### TASK PROMPT
Leave out the pictures, and retype only the lines from the beginning of the material through the line that contains "make_sign('SHOP', 'channel_letter_sign', 'sign", including both.

· · ·

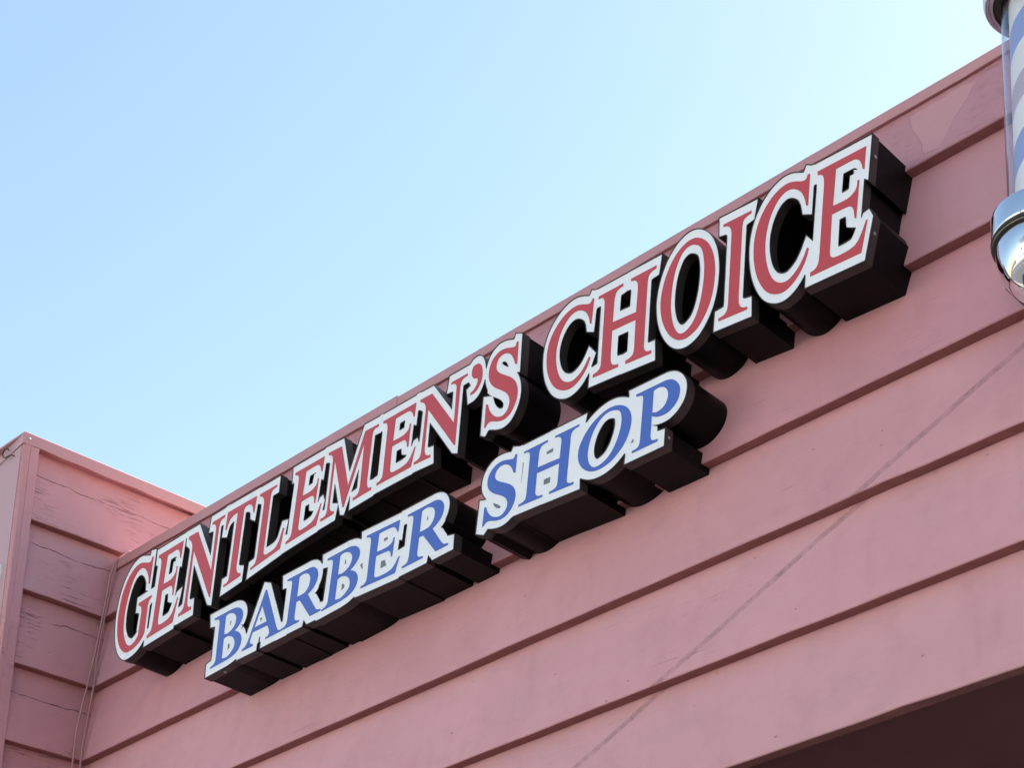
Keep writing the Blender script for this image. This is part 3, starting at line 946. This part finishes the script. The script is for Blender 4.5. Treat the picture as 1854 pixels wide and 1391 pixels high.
make_sign('GENT', 'channel_letter_sign', "arched sign word GENTLEMEN'S in red letters on white, black sided", M['red'], 1.9, 0.0245,
          [])
make_sign('CHOICE', 'channel_letter_sign', 'sign word CHOICE in red letters on white at the upper right', M['red'], 1.9, 0.0245,
          [(3.1155, -0.040, 0.012, 1, 0), (3.0985, -0.2425, 0.012, 1, -0.26)])
make_sign('BARBER', 'channel_letter_sign', "sign word BARBER in blue letters on white under GENTLEMEN'S", M['blue'], 1.0, 0.0210, [(0.896, -0.5440, 0.012, 0, -1)])
make_sign('SHOP', 'channel_letter_sign', 'sign word SHOP in blue letters on white under CHOICE', M['blue'], 1.0, 0.0210, [(2.5195, -0.500, 0.012, 1, -0.13)])

# ------------------------------------------------------------------ barber pole
PB = Vector((3.527, -0.228, -0.491))                # middle of the bottom cap's upper rim
PA = Vector((0.031, 0.024, 0.416)).normalized()     # its axis, a little crooked
px_ = PA.cross(Vector((0, 1, 0))).normalized()
py_ = PA.cross(px_).normalized()
pole = empty('barber_pole', PB)
tag(pole, 'barber pole with striped cylinder under glass and polished chrome caps', 'barber pole')
NS = 72


def lathe(name, prof, mat, parent, smooth=True, ns=NS):
    V, F = [], []
    for r, h in prof:
        for q in range(ns):
            t = 2 * math.pi * q / ns
            V.append(PB + PA * h + (px_ * math.cos(t) + py_ * math.sin(t)) * r)
    for i in range(len(prof) - 1):
        for q in range(ns):
            q2 = (q + 1) % ns
            F.append((i * ns + q, i * ns + q2, (i + 1) * ns + q2, (i + 1) * ns + q))
    o = obj(name, V, F, mat, None, smooth)
    recalc(o)
    return put(o, parent)


GLEN = 0.525


def stripes_mat():
    k = NT('pole_stripes')
    oc = k.pos()
    rel = k.n('VectorMath', operation='SUBTRACT')
    k.set(rel, 0, oc)
    rel.inputs[1].default_value = PB

    def dot(v):
        nd = k.n('VectorMath', operation='DOT_PRODUCT')
        k.set(nd, 0, rel.outputs[0])
        nd.inputs[1].default_value = v
        return nd.outputs['Value']
    ang = k.math('ARCTAN2', dot(py_), dot(px_))
    ph = k.math('FRACT', k.math('ADD', k.math('MULTIPLY_ADD', dot(PA), 1 / STRIPE_P, STRIPE_O), k.math('MULTIPLY', ang, STRIPE_S / (2 * math.pi))))
    cr = k.n('ValToRGB')
    k.set(cr, 0, ph)
    cr.color_ramp.interpolation = 'CONSTANT'
    el = cr.color_ramp.elements
    el[0].position, el[0].color = 0.0, (0.80, 0.80, 0.83, 1)     # white
    el[1].position, el[1].color = 0.265, (0.29, 0.37, 0.68, 1)   # blue
    e = el.new(0.52); e.color = (0.80, 0.80, 0.83, 1)
    e = el.new(0.78); e.color = (0.50, 0.42, 0.52, 1)            # red faded to mauve
    sn = k.noise(oc, 28.0, 5, 0.7)
    mot = k.math('MULTIPLY', k.ramp(sn, 0.45, 0.75), k.math('GREATER_THAN', ph, 0.78))
    c = k.mix(k.math('MULTIPLY', mot, 0.55), cr.outputs[0], (0.66, 0.62, 0.70))
    k.set(k.b, 'Base Color', c)
    k.b.inputs['Roughness'].default_value = 0.45
    return k.m


STRIPE_P, STRIPE_O, STRIPE_S = 0.287, 0.10, -1.0
lathe('striped_cylinder', [(0.0535, -0.02), (0.0535, GLEN + 0.02)], stripes_mat(), pole)
lathe('glass_tube', [(0.0690, -0.03), (0.0690, GLEN + 0.03)], M['glass'], pole)
lathe('bottom_cap', [(0.0700, 0.0), (0.0955, 0.0), (0.0990, -0.0012), (0.1008, -0.0045), (0.1010, -0.010), (0.1010, -0.048), (0.1003, -0.0525), (0.0985, -0.0545), (0.06, -0.0555)], M['chrome'], pole)
lathe('gasket', [(0.090, -0.0548), (0.1005, -0.0552), (0.1022, -0.0580), (0.1022, -0.0612), (0.1005, -0.0630), (0.0985, -0.0634), (0.0985, -0.0655), (0.1000, -0.0665), (0.1000, -0.0690), (0.0975, -0.0705), (0.085, -0.0710)], M['rubber'], pole)
lathe('brass_ring', [(0.0970, -0.0633), (0.0998, -0.0636), (0.1004, -0.0646), (0.0998, -0.0657), (0.0970, -0.0660)], M['brass'], pole)
dome = []
for i in range(25):
    a = math.pi / 2 * i / 24
    dome.append((0.0945 * math.cos(a) + 0.00001, -0.0708 - 0.116 * math.sin(a)))
lathe('dome', [(0.090, -0.0700), (0.0945, -0.0703)] + dome, M['chrome'], pole)
h = GLEN
lathe('top_cap', [(0.0695, h + 0.012), (0.0830, h + 0.010), (0.0835, h + 0.003), (0.0850, h), (0.0905, h), (0.0915, h + 0.004), (0.0930, h + 0.004), (0.0940, h + 0.001), (0.0985, h + 0.002), (0.1020, h + 0.007),
                  (0.1035, h + 0.014), (0.1035, h + 0.06), (0.100, h + 0.066)] + [(0.0985 * math.cos(math.pi / 2 * i / 14) + 0.00001, h + 0.068 + 0.10 * math.sin(math.pi / 2 * i / 14)) for i in range(15)], M['brushed'], pole)
lathe('cap_seal', [(0.0692, h + 0.002), (0.0745, h - 0.001), (0.0815, h + 0.001), (0.0825, h + 0.006)], M['rubber'], pole)
# wall bracket behind the lower cap, arm, and its twin at the top
v, f = box(PW(3.361, -0.501, -0.066), Vector((0.20, 0, 0)), UP * 0.13, IN * 0.092)
put(obj('bracket', v, f, M['steel']), pole)
v, f = box(PW(3.50, -0.46, -0.15), Vector((0.06, 0, 0)), UP * 0.03, IN * 0.085)
put(obj('bracket_arm', v, f, M['steel']), pole)

# ------------------------------------------------------------------ cables in the corner
WA = [(0.012, 0.075, 0.262), (0.012, 0.0569, 0.2582), (0.012, 0.0446, 0.2452), (0.012, 0.025, 0.2192), (0.012, 0.0125, 0.1981), (0.012, 0.005, 0.1687), (0.012, -0.0015, 0.1297), (0.012, -0.0058, 0.0696), (0.012, -0.0262, -0.1354),
      (0.012, -0.0441, -0.2696), (0.012, -0.0633, -0.4126), (0.012, -0.0668, -0.5456), (0.012, -0.07, -0.9), (0.012, -0.07, -1.6)]
WB = [(0.012, 0.083, 0.259), (0.012, 0.0654, 0.2572), (0.012, 0.0519, 0.2438), (0.012, 0.0343, 0.231), (0.012, 0.0263, 0.2059), (0.012, 0.0151, 0.1704), (0.012, 0.0066, 0.1306), (0.012, 0.003, 0.0727), (0.012, -0.0175, -0.1325),
      (0.012, -0.0182, -0.2152), (0.012, -0.023, -0.2867), (0.012, -0.0326, -0.3983), (0.012, -0.0383, -0.4568), (0.012, -0.04, -0.5385), (0.012, -0.045, -0.9), (0.012, -0.045, -1.6)]
for pts, lab in ((WA, 'left of two thin pink painted cables hanging down the wall corner'), (WB, 'right of two thin pink painted cables hanging down the wall corner')):
    V, F = tube(smoothpath(pts), 0.0029, 8)
    tag(obj('cable', V, F, M['cable'], smooth=True), lab, 'cable', 'cables hanging in the corner')

# ------------------------------------------------------------------ bent wire hook on the lilac front
def hookpt(s, z, o):
    return PL(s, z, o)


pts = [hookpt(0.052, 0.4905, -0.01), hookpt(0.050, 0.4915, 0.006), hookpt(0.058, 0.4935, 0.010), hookpt(0.072, 0.495, 0.012), hookpt(0.090, 0.498, 0.014), hookpt(0.104, 0.507, 0.015), hookpt(0.108, 0.518, 0.016), hookpt(0.100, 0.526, 0.017),
       hookpt(0.086, 0.528, 0.017), hookpt(0.070, 0.522, 0.017), hookpt(0.060, 0.511, 0.017)]
V, F = tube(smoothpath(pts, 4), 0.0022, 8)
tag(obj('wire_hook', V, F, M['wire'], smooth=True), 'small dark bent wire hook near the top of the lilac front', 'hook')

# ------------------------------------------------------------------ edge of a framed sign at the far left
fs = empty('framed_sign', PL(0.4, -0.3, 0.01))
tag(fs, 'white framed sign panel on the lilac front, just its right edge showing', 'sign')
zt, z0 = 0.088, -0.55
sx0 = 0.040
v, f = box(PL(sx0 + 0.014, z0 + 0.012, 0.0), LD * 0.60, LN * 0.010, Vector((0, 0, zt - z0 - 0.024)))
put(obj('panel', v, f, M['infill']), fs)
for (a, b, c, e) in ((sx0, z0, 0.014, zt - z0), (sx0 + 0.61, z0, 0.014, zt - z0), (sx0 + 0.0142, zt - 0.014, 0.5956, 0.014), (sx0 + 0.0142, z0, 0.5956, 0.014)):
    v, f = box(PL(a, b, 0.0), LD * c, LN * 0.018, Vector((0, 0, e)))
    put(obj('frame', v, f, M['white']), fs)

# ------------------------------------------------------------------ across the street (seen in the chrome)
b = empty('street_building', (4, -22, GROUND))
tag(b, 'white two storey building across the street with rows of dark windows', 'building')
BX0, BY, BH = -22, -22.0, 8.6
v, f = box((BX0, BY - 10, GROUND - 0.1), Vector((48, 0, 0)), Vector((0, 10, 0)), Vector((0, 0, BH)))
put(obj('wall', v, f, M['cream']), b)
v, f = box((BX0 - 0.2, BY - 10.2, GROUND + BH - 0.098), Vector((48.4, 0, 0)), Vector((0, 10.4, 0)), Vector((0, 0, 0.35)))
put(obj('roof', v, f, M['lilac']), b)
for r in range(2):
    for i in range(12):
        v, f = box((BX0 + 1.4 + i * 4, BY - 0.05, GROUND + 1.0 + r * 3.9), Vector((1.7, 0, 0)), Vector((0, 0.09, 0)), Vector((0, 0, 1.7)))
        put(obj('window', v, f, M['glassdark']), b)


def tree(x, y, hgt, rad, seed, label):
    rng = random.Random(seed)
    t = empty('street_tree', (x, y, GROUND))
    tag(t, label, 'tree', 'trees across the street')
    m = MB()
    pts = [(x + rng.uniform(-.1, .1), y, GROUND - 0.1 + hgt * 0.6 * i / 6) for i in range(7)]
    m.add(tube(pts, 0.16, 8))
    for i in range(6):
        a = rng.uniform(0, 6.28)
        p0 = Vector(pts[3 + i % 4])
        m.add(tube([p0, p0 + Vector((math.cos(a) * rad * .4, math.sin(a) * rad * .4, hgt * .15)), p0 + Vector((math.cos(a) * rad * .7, math.sin(a) * rad * .7, hgt * .3))], 0.05, 6))
    m.build('trunk', M['bark'], t)
    V, F = [], []
    cl = [Vector((x + rng.uniform(-.7, .7) * rad, y + rng.uniform(-.7, .7) * rad, GROUND + hgt * rng.uniform(0.45, 0.95))) for _ in range(26)]
    for i in range(3800):
        c = rng.choice(cl)
        q = c + Vector((rng.gauss(0, 1), rng.gauss(0, 1), rng.gauss(0, .8))) * rad * 0.24
        a = Vector((rng.gauss(0, 1), rng.gauss(0, 1), rng.gauss(0, 1))).normalized()
        b_ = a.orthogonal().normalized()
        s = rng.uniform(0.07, 0.15)
        n0 = len(V)
        V += [q - a * s, q + b_ * s * .5, q + a * s, q - b_ * s * .5]
        F.append((n0, n0 + 1, n0 + 2, n0 + 3))
    put(obj('crown', V, F, M['leaf']), t)


tree(9.0, -16.0, 11.5, 3.8, 3, 'bushy street tree in front of the white building, nearer the barber pole')
tree(-2.0, -17.0, 10.0, 3.2, 4, 'smaller street tree in front of the white building, further left')

scene.render.engine = 'CYCLES'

· · ·

### EXERCISE RESPONSE
Keep writing the Blender script for this image. This is part 3, starting at line 946. This part finishes the script. The script is for Blender 4.5. Treat the picture as 1854 pixels wide and 1391 pixels high.
make_sign('GENT', 'channel_letter_sign', "arched sign word GENTLEMEN'S in red letters on white, black sided", M['red'], 1.9, 0.0245,
          [])
make_sign('CHOICE', 'channel_letter_sign', 'sign word CHOICE in red letters on white at the upper right', M['red'], 1.9, 0.0245,
          [(3.1155, -0.040, 0.012, 1, 0), (3.0985, -0.2425, 0.012, 1, -0.26)])
make_sign('BARBER', 'channel_letter_sign', "sign word BARBER in blue letters on white under GENTLEMEN'S", M['blue'], 1.0, 0.0210, [(0.896, -0.5440, 0.012, 0, -1)])
make_sign('SHOP', 'channel_letter_sign', 'sign word SHOP in blue letters on white under CHOICE', M['blue'], 1.0, 0.0210, [(2.5195, -0.500, 0.012, 1, -0.13)])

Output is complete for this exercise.